The storms and resulting high water also battered neighboring Switzerland, the Netherlands and Luxembourg as a slow-moving weather system threatened to dump even more rain on the inundated region overnight and into Friday.

The devastation caused by the severe weather came just days after the European Union announced an ambitious blueprint to pivot away from fossil fuels over the next nine years, as part of plans to make the 27-country bloc carbon-neutral by 2050. Environmental activists and politicians were quick to draw parallels between the flooding and the effects of climate change.But the immediate focus on Thursday remained the rescue efforts, with hundreds of firefighters, emergency responders and soldiers working to save people from the upper floors and rooftops of their homes, fill sandbags to stem the rising water and search for the missing.

One of the most heavily hit regions was Germany’s Ahrweiler district, where flash floods surged through the village of Schuld, washing away six houses and leaving several more on the verge of collapse. The police said at least 50 people had died in Ahrweiler district.
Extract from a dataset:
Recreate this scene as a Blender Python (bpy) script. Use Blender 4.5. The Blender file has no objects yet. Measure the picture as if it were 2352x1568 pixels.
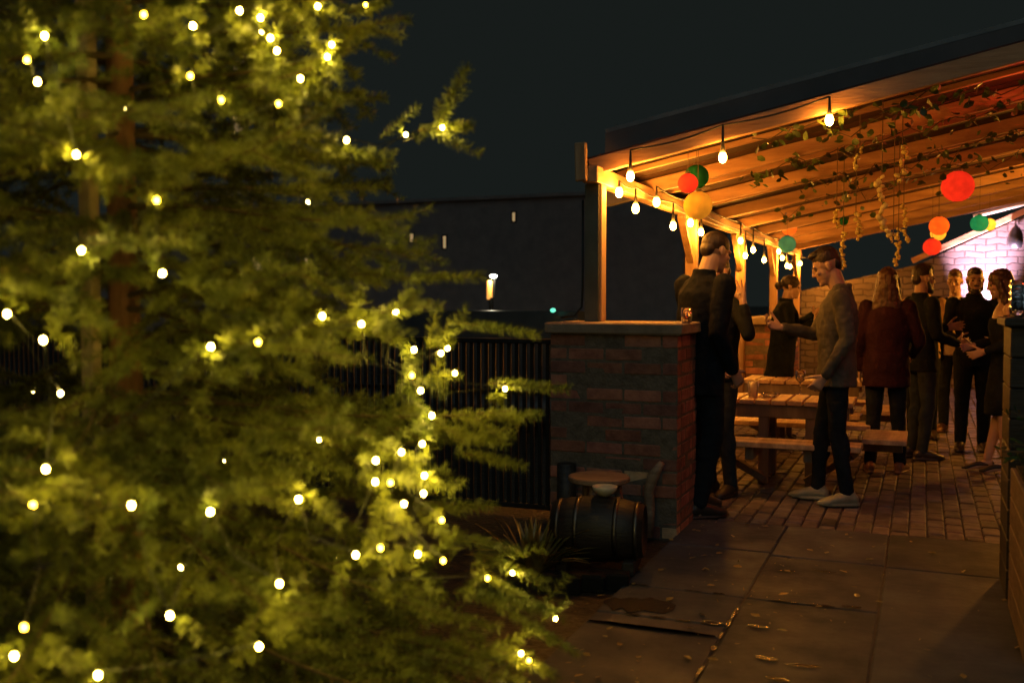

With so many people unaccounted for, the district authority said late Thursday that the number of dead was expected to climb. “Given the complexity of the level of damage, it is not possible at this time to make a final assessment of the situation,” it said in a statement.

“We have no exact numbers of dead, but can say that we have many people who have become victims of this flood,” Armin Laschet, the governor of North Rhine-Westphalia, one of the hardest-hit states in Germany, told reporters.

“Many people lost everything that they own after the mud flowed into their homes,” said Mr. Laschet, who is running to replace Angela Merkel as chancellor in national elections on Sept. 26.